When every nation or tribe had its own god, and the interests of the nation and its god coincided, it was only natural to say with the Roman poet Horace: "It is a sweet and seemly thing to die for the fatherland."
In our emerging global village, the gods of nationalism will always be way too small. As nurse Edith Cavell, facing execution by a German firing squad in 1915, said: "Patriotism is not enough. I must have no hatred or bitterness towards anyone." She had a bigger god.
Courage, too, is not enough. No feat of courage can validate an ignoble cause.
Germans fought courageously for the dominance of Hitler's master race. Japanese died valiantly for their emperor. The suicide bombers of Hamas and Israel's military assassins may be courageous, but theirs is a kind of courage the world can do without.

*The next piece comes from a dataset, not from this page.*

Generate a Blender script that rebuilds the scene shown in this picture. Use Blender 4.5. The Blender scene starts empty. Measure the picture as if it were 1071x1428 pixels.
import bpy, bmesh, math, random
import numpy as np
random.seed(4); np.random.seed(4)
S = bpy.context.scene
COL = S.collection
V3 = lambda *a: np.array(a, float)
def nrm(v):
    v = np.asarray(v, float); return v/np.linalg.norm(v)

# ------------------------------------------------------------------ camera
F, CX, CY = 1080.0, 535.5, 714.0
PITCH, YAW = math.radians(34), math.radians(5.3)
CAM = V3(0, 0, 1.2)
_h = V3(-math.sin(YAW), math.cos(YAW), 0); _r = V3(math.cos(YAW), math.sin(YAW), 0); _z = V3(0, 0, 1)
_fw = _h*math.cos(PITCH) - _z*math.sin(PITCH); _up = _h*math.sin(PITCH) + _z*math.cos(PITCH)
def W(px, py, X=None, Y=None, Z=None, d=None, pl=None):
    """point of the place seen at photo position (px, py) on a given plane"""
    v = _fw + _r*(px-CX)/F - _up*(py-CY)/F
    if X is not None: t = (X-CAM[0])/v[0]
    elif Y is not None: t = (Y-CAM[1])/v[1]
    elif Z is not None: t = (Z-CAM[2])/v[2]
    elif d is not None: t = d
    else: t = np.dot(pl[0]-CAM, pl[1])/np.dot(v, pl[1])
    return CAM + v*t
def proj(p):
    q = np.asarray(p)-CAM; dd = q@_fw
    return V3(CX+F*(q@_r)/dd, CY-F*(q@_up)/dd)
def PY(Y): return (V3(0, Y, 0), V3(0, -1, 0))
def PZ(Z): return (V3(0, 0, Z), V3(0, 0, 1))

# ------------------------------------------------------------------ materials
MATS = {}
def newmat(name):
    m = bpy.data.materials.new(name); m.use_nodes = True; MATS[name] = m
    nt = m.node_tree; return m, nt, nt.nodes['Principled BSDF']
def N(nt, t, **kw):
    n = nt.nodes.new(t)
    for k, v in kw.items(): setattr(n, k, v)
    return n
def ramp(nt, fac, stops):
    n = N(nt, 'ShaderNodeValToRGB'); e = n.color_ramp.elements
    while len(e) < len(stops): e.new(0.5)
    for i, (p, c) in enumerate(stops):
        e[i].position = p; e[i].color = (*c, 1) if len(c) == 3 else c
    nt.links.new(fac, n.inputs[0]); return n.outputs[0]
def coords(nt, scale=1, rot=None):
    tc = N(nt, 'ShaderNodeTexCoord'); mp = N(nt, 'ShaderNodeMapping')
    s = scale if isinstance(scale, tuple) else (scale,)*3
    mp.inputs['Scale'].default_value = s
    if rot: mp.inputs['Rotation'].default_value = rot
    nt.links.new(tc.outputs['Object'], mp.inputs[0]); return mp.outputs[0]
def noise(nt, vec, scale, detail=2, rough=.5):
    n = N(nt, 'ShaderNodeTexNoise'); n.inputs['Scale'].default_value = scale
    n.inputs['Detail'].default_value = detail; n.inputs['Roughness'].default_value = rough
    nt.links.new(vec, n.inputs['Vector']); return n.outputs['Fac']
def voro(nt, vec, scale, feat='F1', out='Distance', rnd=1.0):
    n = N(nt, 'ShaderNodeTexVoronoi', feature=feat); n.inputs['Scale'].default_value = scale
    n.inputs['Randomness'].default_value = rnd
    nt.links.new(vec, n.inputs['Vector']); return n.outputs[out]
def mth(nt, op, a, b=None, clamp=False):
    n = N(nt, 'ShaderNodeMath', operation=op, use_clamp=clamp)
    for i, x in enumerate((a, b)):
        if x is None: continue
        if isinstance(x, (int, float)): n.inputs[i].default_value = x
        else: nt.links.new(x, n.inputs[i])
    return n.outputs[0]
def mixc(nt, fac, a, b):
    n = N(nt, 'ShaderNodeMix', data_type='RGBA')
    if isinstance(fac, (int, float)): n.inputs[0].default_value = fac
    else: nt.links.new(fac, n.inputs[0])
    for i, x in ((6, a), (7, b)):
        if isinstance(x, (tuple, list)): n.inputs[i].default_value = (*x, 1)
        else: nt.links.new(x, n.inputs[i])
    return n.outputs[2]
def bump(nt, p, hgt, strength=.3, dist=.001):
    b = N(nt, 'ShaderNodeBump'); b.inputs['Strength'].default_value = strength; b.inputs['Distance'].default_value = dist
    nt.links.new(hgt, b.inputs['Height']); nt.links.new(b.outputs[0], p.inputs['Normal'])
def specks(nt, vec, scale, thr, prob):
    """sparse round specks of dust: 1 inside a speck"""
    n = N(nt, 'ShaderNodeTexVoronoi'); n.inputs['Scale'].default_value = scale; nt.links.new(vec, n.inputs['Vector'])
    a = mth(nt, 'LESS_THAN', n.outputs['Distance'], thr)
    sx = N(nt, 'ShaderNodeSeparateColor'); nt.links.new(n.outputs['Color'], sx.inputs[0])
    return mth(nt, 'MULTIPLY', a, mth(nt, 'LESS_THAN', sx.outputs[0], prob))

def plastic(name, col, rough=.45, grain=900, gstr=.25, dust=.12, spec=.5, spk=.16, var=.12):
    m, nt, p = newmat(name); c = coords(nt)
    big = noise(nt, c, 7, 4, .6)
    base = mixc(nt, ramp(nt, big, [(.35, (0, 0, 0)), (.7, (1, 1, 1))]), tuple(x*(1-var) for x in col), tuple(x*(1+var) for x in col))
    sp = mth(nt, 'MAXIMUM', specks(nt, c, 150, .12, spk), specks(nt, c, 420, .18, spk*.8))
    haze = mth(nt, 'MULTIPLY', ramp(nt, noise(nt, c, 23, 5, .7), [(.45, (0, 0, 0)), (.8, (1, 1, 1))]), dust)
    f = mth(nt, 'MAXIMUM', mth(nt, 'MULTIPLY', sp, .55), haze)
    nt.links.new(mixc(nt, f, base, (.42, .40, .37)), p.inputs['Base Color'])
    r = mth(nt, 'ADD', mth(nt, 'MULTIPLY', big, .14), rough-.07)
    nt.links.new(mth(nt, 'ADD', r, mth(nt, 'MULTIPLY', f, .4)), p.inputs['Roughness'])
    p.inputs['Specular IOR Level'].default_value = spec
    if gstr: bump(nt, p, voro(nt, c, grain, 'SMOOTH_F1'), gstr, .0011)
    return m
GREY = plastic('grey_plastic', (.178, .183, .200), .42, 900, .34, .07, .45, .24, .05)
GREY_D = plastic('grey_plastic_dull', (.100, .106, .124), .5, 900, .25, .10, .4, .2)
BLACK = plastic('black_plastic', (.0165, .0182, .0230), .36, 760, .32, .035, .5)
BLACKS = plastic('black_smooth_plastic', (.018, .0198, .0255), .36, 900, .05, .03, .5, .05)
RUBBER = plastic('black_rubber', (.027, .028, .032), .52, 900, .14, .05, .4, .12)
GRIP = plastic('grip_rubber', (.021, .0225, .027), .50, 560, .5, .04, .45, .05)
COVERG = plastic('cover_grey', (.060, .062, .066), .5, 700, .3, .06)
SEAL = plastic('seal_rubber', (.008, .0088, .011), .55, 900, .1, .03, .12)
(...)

In the modern world, any cause limited to the aggrandisement of one's own tribe, country or religion, any cause less than the enlargement of human wellbeing as a whole, is unworthy. And there are better ways of achieving that than going to war.
Yet politicians still paint every military expedition in the idealistic colours of establishing peace or expanding freedom, even as they calculate the spin-offs in regional influence, investment opportunities, or oil.
That is why on days of commemoration the distinction must be drawn between leaders who were prepared to sacrifice others to further their aims, and those on the front line who, while not seeking death, were ready to accept it as the consequence of their engagement in battle.
Few probably thought of this as doing a sacred thing, but all illustrate the Oxford Dictionary's more secular definition of "giving up a valued thing for the sake of another". On the planet, there is nothing more valuable they could give than their lives.
Likewise, there is no better way of honouring that sacrifice than taking every opportunity to build a just and harmonious human community.
Two and a-half thousand years ago, the Hebrew prophets were already saying that their god did not want the sacrifice of animals: the proper way to do a sacred thing was for people to put right their relationships with others.
That might include giving up a valued thing such as time, money, status, pride - even elements of national sovereignty - if it would make their community and world a better and a fairer place, and therefore more secure.
They have yet to be proved wrong.
- Ian Harris is a journalist and commentator.